As gravações, ela conta, foram especialmente difíceis, já que aconteceram na cidade paulista que é lar do principal aeroporto do país e de onde vinha o conjunto formado por Dinho, Júlio Rasec, Bento Hinoto, Samuel Reoli e Sérgio Reoli. Com o barulho onipresente das aeronaves, as cenas externas com frequência tinham que ser regravadas.

Motivo de orgulho para os integrantes, Guarulhos era o destino do avião que os transportava em março de 1996, após uma apresentação em Brasília. A aeronave se chocou contra a Serra da Cantareira, matando todos a bordo apenas sete meses depois do lançamento de seu disco de estreia.

Dirigido por Edson Spinello, o filme que chega aos cinemas na próxima semana não precisou fazer um recorte temporal muito específico, de tão breve que foi a trajetória dos Mamonas Assassinas. A trama começa às vésperas da formação do grupo e vai até seu fim.

Quando passou pela feira de cultura pop CCXP, a Comic Con Experience, no começo do mês, o filme causou comoção, e seu elenco fez as arquibancadas de um dos auditórios tremerem, enquanto cantava e urgia o público a dançar o “Vira-Vira”, mostrando a força daquelas canções mesmo 27 anos depois.

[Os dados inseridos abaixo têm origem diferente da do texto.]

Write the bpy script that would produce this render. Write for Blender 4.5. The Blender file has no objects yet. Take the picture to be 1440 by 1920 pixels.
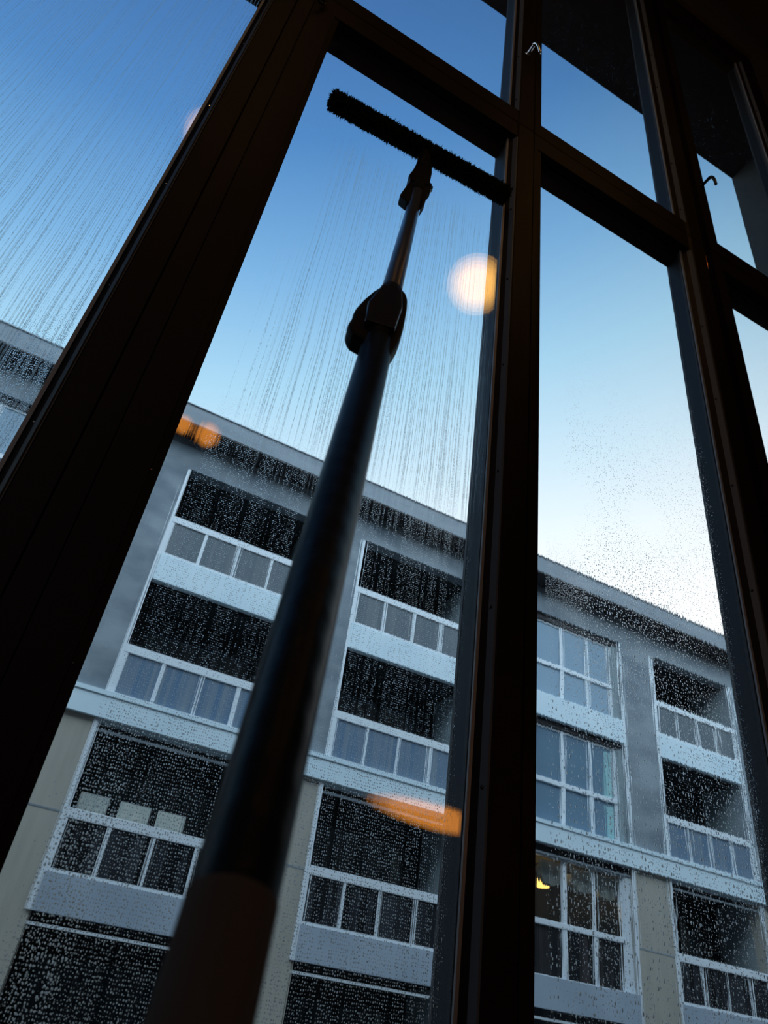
import bpy, bmesh, math, random
from mathutils import Vector, Matrix
random.seed(7)
C = bpy.context.scene.collection
SC = bpy.context.scene
H = 1.5                     # height of the lens above the floor; z values below are given relative to it

# ------------------------------------------------------------------ camera
cam_d = bpy.data.cameras.new('camera')
cam = bpy.data.objects.new('camera', cam_d); C.objects.link(cam)
right = Vector((0.8731569, -0.4701149, 0.1287984))
down = Vector((0.3698281, 0.4668047, -0.8033184))
fwd = Vector((0.3175283, 0.7490563, 0.5814554))
cam.matrix_world = Matrix(((right.x, -down.x, -fwd.x, 0), (right.y, -down.y, -fwd.y, 0), (right.z, -down.z, -fwd.z, H), (0, 0, 0, 1)))
cam_d.sensor_fit = 'AUTO'; cam_d.sensor_width = 36.0; cam_d.lens = 25.7686
cam_d.clip_start = 0.01; cam_d.clip_end = 500
cam_d.dof.use_dof = True; cam_d.dof.focus_distance = 1.35; cam_d.dof.aperture_fstop = 9.0
SC.camera = cam
SC.cycles.use_denoising = True

# ------------------------------------------------------------------ view + sky
vs = SC.view_settings
SC.display_settings.display_device = 'sRGB'
vs.view_transform = 'Standard'; vs.look = 'None'; vs.exposure = 0.0; vs.gamma = 1.0; vs.use_curve_mapping = False

def s2l(c):
    out = []
    for v in c:
        v /= 255.0
        out.append(v / 12.92 if v <= 0.04045 else ((v + 0.055) / 1.055) ** 2.4)
    return out

world = bpy.data.worlds.new('evening_sky'); SC.world = world
world.use_nodes = True
wn = world.node_tree.nodes; wl = world.node_tree.links
wn.clear()
w_out = wn.new('ShaderNodeOutputWorld'); w_bg = wn.new('ShaderNodeBackground'); w_bg.inputs['Strength'].default_value = 1.30
w_tc = wn.new('ShaderNodeTexCoord'); w_sep = wn.new('ShaderNodeSeparateXYZ')
w_m = wn.new('ShaderNodeMath'); w_m.operation = 'MULTIPLY_ADD'; w_m.inputs[1].default_value = -0.21
w_r = wn.new('ShaderNodeValToRGB')
wl.new(w_tc.outputs['Generated'], w_sep.inputs[0]); wl.new(w_sep.outputs['X'], w_m.inputs[0]); wl.new(w_sep.outputs['Z'], w_m.inputs[2])
# the half of the sky behind the viewer is a brighter, clearer blue
w_b = wn.new('ShaderNodeMapRange'); w_b.inputs[1].default_value = 0.05; w_b.inputs[2].default_value = -0.45
w_k = wn.new('ShaderNodeMix'); w_k.data_type = 'RGBA'; w_k.inputs['B'].default_value = (1.25, 1.72, 2.10, 1)
wl.new(w_sep.outputs['Y'], w_b.inputs[0]); wl.new(w_b.outputs[0], w_k.inputs['Factor']); wl.new(w_r.outputs[0], w_k.inputs['A'])
wl.new(w_m.outputs[0], w_r.inputs[0]); wl.new(w_k.outputs['Result'], w_bg.inputs[0]); wl.new(w_bg.outputs[0], w_out.inputs[0])
SKY = [(0.00, (205, 215, 222)), (0.34, (246, 249, 250)), (0.45, (228, 239, 245)), (0.55, (196, 222, 237)), (0.66, (158, 202, 228)),
       (0.76, (118, 170, 214)), (0.86, (78, 132, 190)), (0.95, (66, 112, 172))]
cr = w_r.color_ramp; cr.interpolation = 'EASE'; cr.interpolation = 'LINEAR'
while len(cr.elements) < len(SKY): cr.elements.new(0.5)
for e, (p, c) in zip(cr.elements, SKY):
    e.position = p; e.color = (*s2l(c), 1)

# unseen fill light added behind the viewer to brighten the window frames
ld = bpy.data.lights.new('frame_fill_light', 'AREA'); ld.shape = 'SQUARE'; ld.size = 0.8; ld.energy = 13.0; ld.color = (1.0, 0.88, 0.86)
lo = bpy.data.objects.new('frame_fill_light', ld); C.objects.link(lo); lo.rotation_euler = (math.radians(62), 0, math.radians(-18)); lo.location = (-2.2, -4.2, 5.2)

# ------------------------------------------------------------------ materials
M = {}
def pm(name, col, rough=0.5, metal=0.0, spec=0.5, emis=None, estr=0.0, mottle=None, bump=None):
    m = bpy.data.materials.new(name); m.use_nodes = True
    nt = m.node_tree; b = nt.nodes['Principled BSDF']
    b.inputs['Base Color'].default_value = (*col, 1); b.inputs['Roughness'].default_value = rough
    b.inputs['Metallic'].default_value = metal; b.inputs['Specular IOR Level'].default_value = spec
    if emis:
        b.inputs['Emission Color'].default_value = (*emis, 1); b.inputs['Emission Strength'].default_value = estr
    if mottle or bump:
        g = nt.nodes.new('ShaderNodeNewGeometry')
    if mottle:                                   # (scale vector, low colour, high colour, detail)
        mp = nt.nodes.new('ShaderNodeMapping'); mp.inputs['Scale'].default_value = mottle[0]
        n = nt.nodes.new('ShaderNodeTexNoise'); n.inputs['Scale'].default_value = 1.0; n.inputs['Detail'].default_value = mottle[3]
        r = nt.nodes.new('ShaderNodeValToRGB')
        r.color_ramp.elements[0].position = 0.35; r.color_ramp.elements[0].color = (*mottle[1], 1)
        r.color_ramp.elements[1].position = 0.65; r.color_ramp.elements[1].color = (*mottle[2], 1)
        nt.links.new(g.outputs['Position'], mp.inputs[0]); nt.links.new(mp.outputs[0], n.inputs['Vector'])
        nt.links.new(n.outputs['Fac'], r.inputs[0]); nt.links.new(r.outputs[0], b.inputs['Base Color'])
    if bump:                                     # (scale, strength, distance)
        n2 = nt.nodes.new('ShaderNodeTexNoise'); n2.inputs['Scale'].default_value = bump[0]; n2.inputs['Detail'].default_value = 4
        bp = nt.nodes.new('ShaderNodeBump'); bp.inputs['Strength'].default_value = bump[1]; bp.inputs['Distance'].default_value = bump[2]
        nt.links.new(g.outputs['Position'], n2.inputs['Vector']); nt.links.new(n2.outputs['Fac'], bp.inputs['Height'])
        nt.links.new(bp.outputs[0], b.inputs['Normal'])
    M[name] = m
    return m

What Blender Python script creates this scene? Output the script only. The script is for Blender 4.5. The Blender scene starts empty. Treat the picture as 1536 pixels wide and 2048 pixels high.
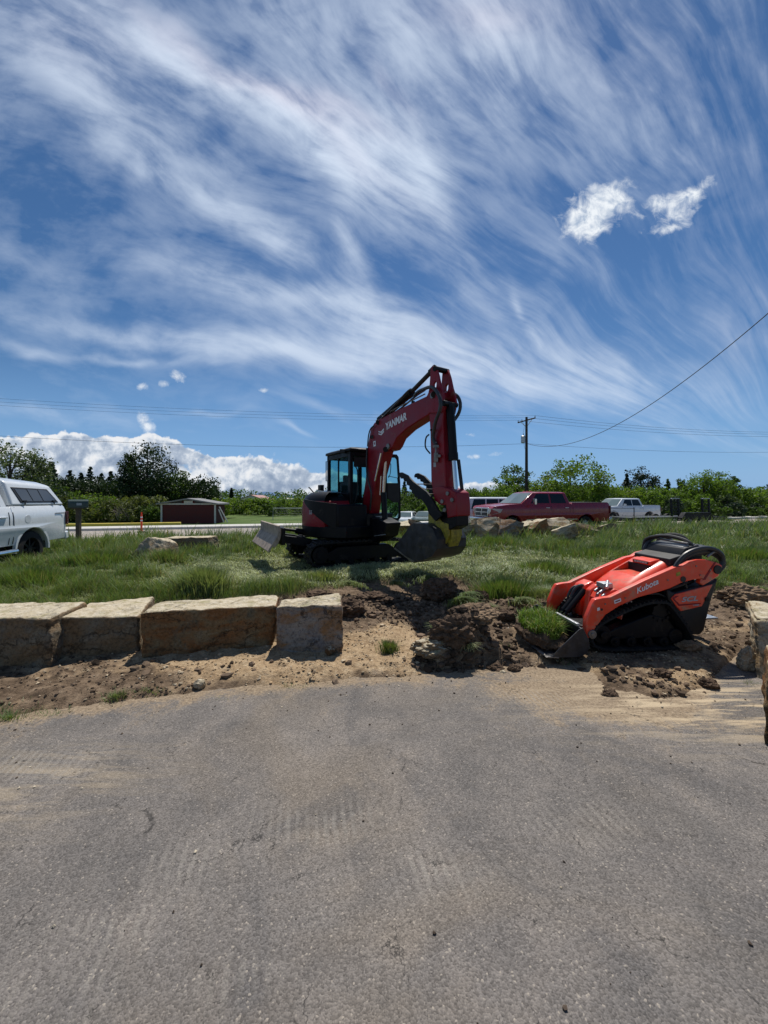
import bpy, bmesh, math, random
import numpy as np
from mathutils import Vector, Matrix, noise as mnoise
R = math.radians
sc = bpy.context.scene
col = sc.collection
CAMZ = 1.6
F = 768.0          # focal length in photo pixels
HY = 998.0         # horizon row in photo pixels

# ---------------------------------------------------------------- camera
cd = bpy.data.cameras.new('camera'); cam = bpy.data.objects.new('camera', cd); col.objects.link(cam)
cam.location = (0, 0, CAMZ); cam.rotation_euler = (R(90), 0, 0)
cd.sensor_fit = 'HORIZONTAL'; cd.sensor_width = 36; cd.lens = 18.0
cd.shift_y = -(1024 - HY) / 1536.0
cd.clip_start = 0.05; cd.clip_end = 30000
sc.camera = cam

# ---------------------------------------------------------------- sun, exposure
SUN_EL, SUN_AZ = 63.0, 13.0        # azimuth to the right of the view direction (+Y)
sl = bpy.data.lights.new('sun', 'SUN'); sun = bpy.data.objects.new('sun', sl); col.objects.link(sun)
sl.energy = 4.8; sl.angle = R(0.53); sl.color = (1.0, 0.955, 0.88)
sdir = Vector((math.sin(R(SUN_AZ)) * math.cos(R(SUN_EL)), math.cos(R(SUN_AZ)) * math.cos(R(SUN_EL)), math.sin(R(SUN_EL))))
sun.rotation_euler = sdir.to_track_quat('Z', 'Y').to_euler()
sc.view_settings.view_transform = 'Standard'; sc.view_settings.look = 'None'
sc.view_settings.exposure = EXPOSURE = 0.04; sc.view_settings.gamma = 1.0

# ---------------------------------------------------------------- node helpers
class NT:
    def __init__(s, tree): s.t = tree; s.n = tree.nodes; s.l = tree.links
    def add(s, typ, ins=None, **props):
        nd = s.n.new(typ)
        for k, v in props.items(): setattr(nd, k, v)
        for k, v in (ins or {}).items(): s.set(nd, k, v)
        return nd
    def set(s, nd, k, v):
        sock = nd.inputs[k]
        if hasattr(v, 'is_linked'): s.l.new(v, sock)
        elif hasattr(v, 'outputs'): s.l.new(v.outputs[0], sock)
        else:
            if isinstance(v, (tuple, list)) and sock.type == 'RGBA' and len(v) == 3: v = (*v, 1)
            sock.default_value = v
    def m(s, op, a, b=0.0, c=0.0, clamp=False):
        return s.add('ShaderNodeMath', {0: a, 1: b, 2: c}, operation=op, use_clamp=clamp).outputs[0]
    def vm(s, op, a, b=(0, 0, 0)):
        nd = s.add('ShaderNodeVectorMath', {0: a, 1: b}, operation=op)
        return nd.outputs[1] if op in ('DOT_PRODUCT', 'LENGTH', 'DISTANCE') else nd.outputs[0]
    def mix(s, f, a, b, blend='MIX'):
        nd = s.add('ShaderNodeMix', None, data_type='RGBA', blend_type=blend)
        s.set(nd, 0, f); s.set(nd, 6, a); s.set(nd, 7, b)
        return nd.outputs[2]
    def noise(s, vec, scale, detail=2.0, rough=0.5, dist=0.0, out=0):
        return s.add('ShaderNodeTexNoise', {'Vector': vec, 'Scale': scale, 'Detail': detail, 'Roughness': rough, 'Distortion': dist}).outputs[out]
    def mr(s, v, a, b, c=0.0, d=1.0, smooth=False):
        return s.add('ShaderNodeMapRange', {0: v, 1: a, 2: b, 3: c, 4: d}, interpolation_type='SMOOTHSTEP' if smooth else 'LINEAR').outputs[0]
    def ramp(s, v, stops):
        nd = s.add('ShaderNodeValToRGB', {0: v}); e = nd.color_ramp.elements
        while len(e) > 1: e.remove(e[-1])
        e[0].position, e[0].color = stops[0][0], (*stops[0][1], 1)
        for p, c in stops[1:]:
            x = e.new(p); x.color = (*c, 1)
        return nd.outputs[0]
    def mapping(s, vec, loc=(0, 0, 0), rot=(0, 0, 0), scale=(1, 1, 1), typ='POINT'):
        return s.add('ShaderNodeMapping', {'Vector': vec, 'Location': loc, 'Rotation': rot, 'Scale': scale}, vector_type=typ).outputs[0]

# ---------------------------------------------------------------- world: sky with cirrus and cumulus
world = bpy.data.worlds.new("World"); sc.world = world; world.use_nodes = True
wt = NT(world.node_tree); wt.n.clear()
sky = wt.add('ShaderNodeTexSky', sky_type='NISHITA', sun_disc=False, sun_elevation=R(SUN_EL), sun_rotation=R(SUN_AZ),
             altitude=1500, air_density=1.0, dust_density=0.3, ozone_density=2.5)
gen = wt.add('ShaderNodeTexCoord').outputs['Generated']
sep = wt.add('ShaderNodeSeparateXYZ', {0: gen})
yy = wt.m('MAXIMUM', sep.outputs[1], 0.04)
u = wt.m('DIVIDE', sep.outputs[0], yy); v = wt.m('DIVIDE', sep.outputs[2], yy)
uv = wt.add('ShaderNodeCombineXYZ', {0: u, 1: v}).outputs[0]
# gentle warp so that no cloud mass has a clean outline
wn = wt.noise(uv, 2.2, 3, 0.55, 0, 1)
warp = wt.vm('MULTIPLY', wt.vm('SUBTRACT', wn, (0.5, 0.5, 0.5)), (0.22, 0.22, 0))
uvw = wt.vm('ADD', uv, warp)
def blob(vec, px, py, ang, ln, wd, s):
    mp = wt.mapping(vec, ((px - 768) / F, (HY - py) / F, 0), (0, 0, R(-ang)), (ln / F, wd / F, 1), 'TEXTURE')
    d2 = wt.vm('DOT_PRODUCT', mp, mp)
    return wt.m('MULTIPLY', wt.m('POWER', 0.3679, d2), s)
def blobs(vec, lst):
    acc = None
    for b in lst:
        g = blob(vec, *b); acc = g if acc is None else wt.m('ADD', acc, g)
    return acc
CIRRUS = [
 (330, 90, 34, 190, 45, .60), (480, 185, 36, 190, 42, .85), (640, 275, 34, 150, 50, 1.25), (760, 330, 45, 110, 70, .85), (560, 225, 36, 120, 18, .8),
 (620, 60, 50, 200, 70, .45), (800, 90, 60, 160, 60, .35), (975, 40, 78, 150, 65, .80), (900, 190, 62, 120, 40, .35),
 (110, 60, 42, 220, 80, .38), (130, 170, 40, 150, 30, .35), (310, 280, 38, 320, 80, .28), (540, 470, 24, 90, 28, .65),
 (400, 400, 30, 260, 26, .40), (820, 300, 66, 130, 45, .50), (700, 500, 72, 90, 26, .60), (860, 380, 70, 120, 25, .40),
 (500, 590, 12, 230, 34, .62), (740, 650, 18, 180, 55, .65), (330, 685, 9, 360, 20, .55), (640, 715, 6, 240, 30, .62),
 (900, 730, 12, 200, 45, .55), (1130, 770, 16, 260, 42, .62), (1120, 700, 28, 160, 30, .38), (1330, 790, 12, 260, 60, .50),
 (1000, 590, 40, 170, 60, .25), (1250, 180, 40, 380, 170, .34), (1480, 640, 20, 200, 120, .36), (1150, 560, 35, 120, 30, .22),
 (1040, 625, 72, 34, 7, .55), (1075, 680, 52, 50, 8, .40), (100, 830, 4, 190, 22, .42), (60, 700, 12, 90, 12, .35), (280, 718, 4, 130, 7, .45),
 (430, 813, 3, 60, 5, .35), (605, 862, 22, 34, 5, .55), (680, 820, 8, 120, 12, .35), (1450, 890, 2, 160, 20, .35), (830, 20, 60, 60, 60, .3),
 (560, 690, 5, 300, 60, .18), (1400, 420, 60, 160, 70, .15), (60, 560, 20, 200, 40, .12)]
mask = blobs(uvw, CIRRUS)
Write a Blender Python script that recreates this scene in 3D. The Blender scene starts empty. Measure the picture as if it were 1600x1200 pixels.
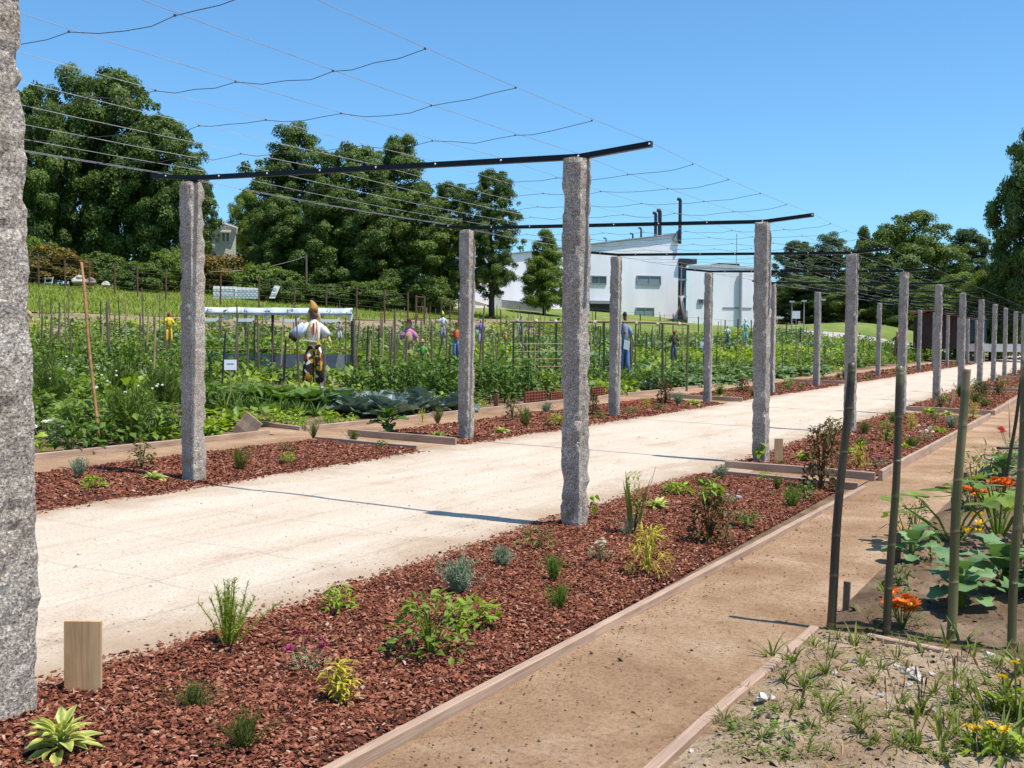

“Eles falavam de temas muito importantes na época. Foram precursores ao abordar temas sensíveis de forma delicada, leve, divertida e ousada. O que fizeram é insuperável”, diz Barbosa, que também é diretora do Festival de Cinema do Rio, sobre o apelo depois de tantos anos. Fã dos Mamonas, ela desconhecia o lado mais humano do quinteto, e tomou como missão levá-lo às telas.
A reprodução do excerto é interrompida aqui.